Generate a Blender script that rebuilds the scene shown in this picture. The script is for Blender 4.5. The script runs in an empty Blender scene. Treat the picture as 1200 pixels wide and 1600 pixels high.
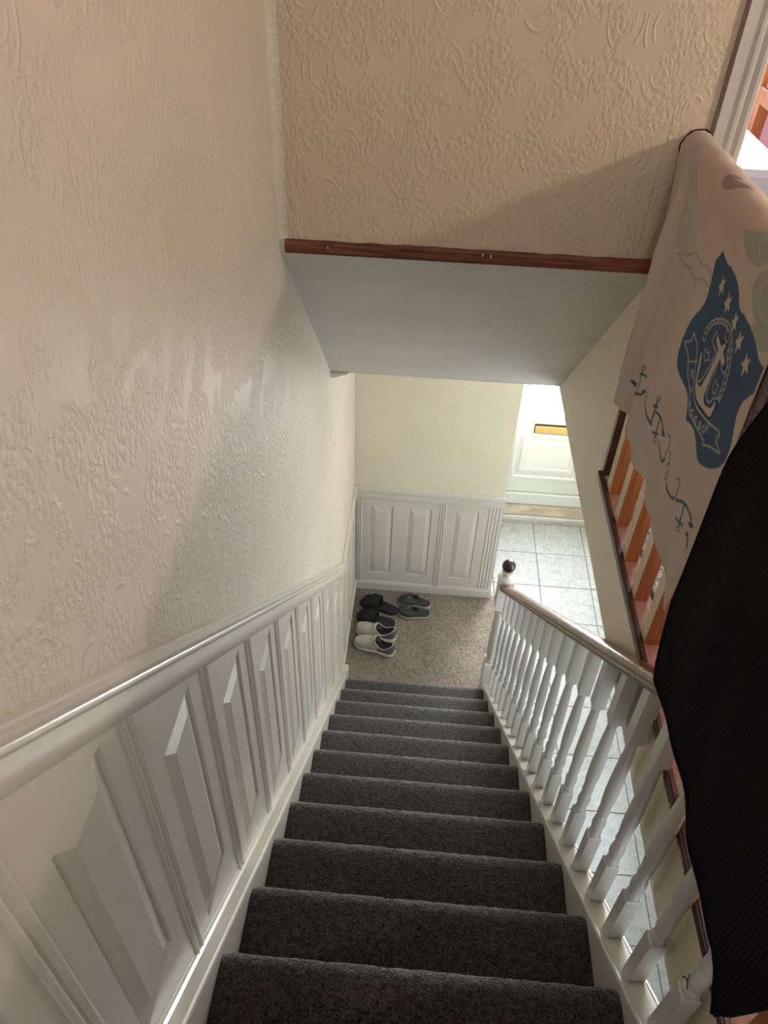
import bpy, math, random
import numpy as np
from mathutils import Matrix, Vector
random.seed(7)
rng = np.random.default_rng(5)
scn = bpy.context.scene
COL = scn.collection
PI = math.pi

# ---------------------------------------------------------------- camera
cam_d = bpy.data.cameras.new('camera')
cam_d.sensor_fit = 'HORIZONTAL'; cam_d.sensor_width = 36.0
cam_d.lens = 36.0 * 1201.5 / 1200.0; cam_d.clip_start = 0.02
cam = bpy.data.objects.new('camera', cam_d); COL.objects.link(cam)
YAW, PITCH, ROLL = -0.0504, -0.7094, 0.0394
fw = Vector((math.sin(YAW)*math.cos(PITCH), math.cos(YAW)*math.cos(PITCH), math.sin(PITCH)))
rt = Vector((math.cos(YAW), -math.sin(YAW), 0)); up = rt.cross(fw)
r2 = rt*math.cos(ROLL) + up*math.sin(ROLL); u2 = -rt*math.sin(ROLL) + up*math.cos(ROLL)
m = Matrix((r2, u2, -fw)).transposed().to_4x4(); m.translation = Vector((0.4011, -2.8162, 3.9296))
cam.matrix_world = m
scn.camera = cam

# ---------------------------------------------------------------- world, exposure, lights
w = bpy.data.worlds.new('overcast_sky'); scn.world = w; w.use_nodes = True
w.node_tree.nodes['Background'].inputs[0].default_value = (0.62, 0.78, 1.0, 1)
w.node_tree.nodes['Background'].inputs[1].default_value = 1.0
vs = scn.view_settings
vs.view_transform = 'Standard'; vs.look = 'None'; vs.gamma = 1.0; vs.exposure = 0.0
vs.use_curve_mapping = False

def area(name, loc, rot, sx, sy, power, col):
    l = bpy.data.lights.new(name, 'AREA'); l.shape = 'RECTANGLE'; l.size = sx; l.size_y = sy
    l.energy = power; l.color = col
    o = bpy.data.objects.new(name, l); COL.objects.link(o); o.location = loc; o.rotation_euler = rot
    return o
# bedroom window daylight, plus added unseen fills: kitchen end, hall side, behind the camera
area('kitchen_end_fill', (1.36, -3.55, 1.35), (PI/2, 0, 0), 0.72, 1.7, 14, (0.86, 0.96, 1.0))  # added to brighten the front door and tiles
area('hall_side_fill', (1.765, -0.35, 1.30), (0, PI/2, 0), 1.5, 0.75, 11, (0.84, 0.94, 1.0))  # added to lift the lower stairs and far wall
area('bedroom_daylight', (2.1, 1.72, 4.0), (-PI/2, 0, 0), 1.3, 1.1, 60, (0.93, 0.96, 1.0))
area('landing_back_fill', (0.9, -4.12, 4.15), (PI/2, 0, 0), 1.0, 1.1, 2.6, (0.98, 0.93, 0.98))  # added soft fill for the panelling and towels
LAMP = (2.25, -1.75, 4.09)
LAMP_STRENGTH = 620.0

# ---------------------------------------------------------------- helpers
LOC = {}
def tag(o, label=None, cat=None, group=None, kind=None):
    if label: o['label'] = label
    if cat: o['category'] = cat
    if group: o['group'] = group
    if kind: o['kind'] = kind
    return o
def empty(name, loc, rz=0.0, label=None, cat=None, group=None, kind=None):
    o = bpy.data.objects.new(name, None); COL.objects.link(o); o.location = loc; o.rotation_euler = (0, 0, rz)
    o.empty_display_size = 0.05
    LOC[o.name] = Vector(loc)
    return tag(o, label, cat, group, kind)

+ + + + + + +

*WRITTEN PROBLEM:* State the number of lines holding the word "scene" in the listing. Add nothing else.

*RIGHT ANSWER:* 2